Cox explained it would take around nine and a half months to complete a survey, engineering plans, obtaining permits, advertising for bids from contractors, awarding a bid and getting approval from the Local Government Commission for project financing. 90 days of that period would be required for construction.
He explained, "We recommend beginning the survey and design work for the force main improvements as soon as possible, while at the same time moving forward with the survey and design work for the sanitary sewer collection system and water line improvements. These projects can be bid and constructed at separate times. It is also recommended to begin the survey and design work immediately in order to meet the next funding cycle in September 2013."

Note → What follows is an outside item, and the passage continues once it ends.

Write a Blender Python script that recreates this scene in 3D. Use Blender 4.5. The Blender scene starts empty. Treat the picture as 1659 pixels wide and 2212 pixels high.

He explained that when seeking grant funding from the State through the Drinking Water State Revolving Fund (DWSRF) and Clean Water State Revolving Fund (CWSRF), applications that are submitted with designed and permitted projects receive a priority status.
On Tuesday April 30, Councilman Steve Shuttleworth said the Council gave direction to department heads at their April 26, budget meeting to move forward on addressing the secondary force main. He said, "It's at a critical stage and almost an emergency" and is expected to cost around $900,000. He said Town Manager Bruce Shell will bring a recommendation at their May 14th, meeting on how to proceed.
Shuttleworth said the Council is also pursuing replacement of water and sewer lines in the older residential areas of Town from Lake Park Blvd west to Dow Road.
He said the current hope is to move forward with planning and start work following the summer season.
The secondary force main is part of the first phase of a three-phase project recommended in a study completed in November 2012.
The first phase would address 29,000 linear feet of galvanized and cast iron water lines in the older sections of Town and replace them with newer plastic PVC pipes to improve water quality. Also, rehabilitating 34,000 linear feet of sanitary sewer lines. It also included the 6,000 linear foot secondary sewer force main for pump station number one.
All in total, that phase is estimated to cost approximately $8.7 million dollars for engineering, permits and construction.
The other two phases call for a 1.5 million gallon ground level water storage tank, pumps, piping and a new well as well as installing a reverse osmosis plant, an Aquifer Storage and Recovery (ASR) well, pumps and piping. An ASR well treats water and injects it into the aquifer underground to be pumped out again when demand is higher in the busy summer months. I can also help prevent saltwater intrusion into the 14 wells located throughout Town.
The total cost for those two phases combined is estimated at $6,052,059.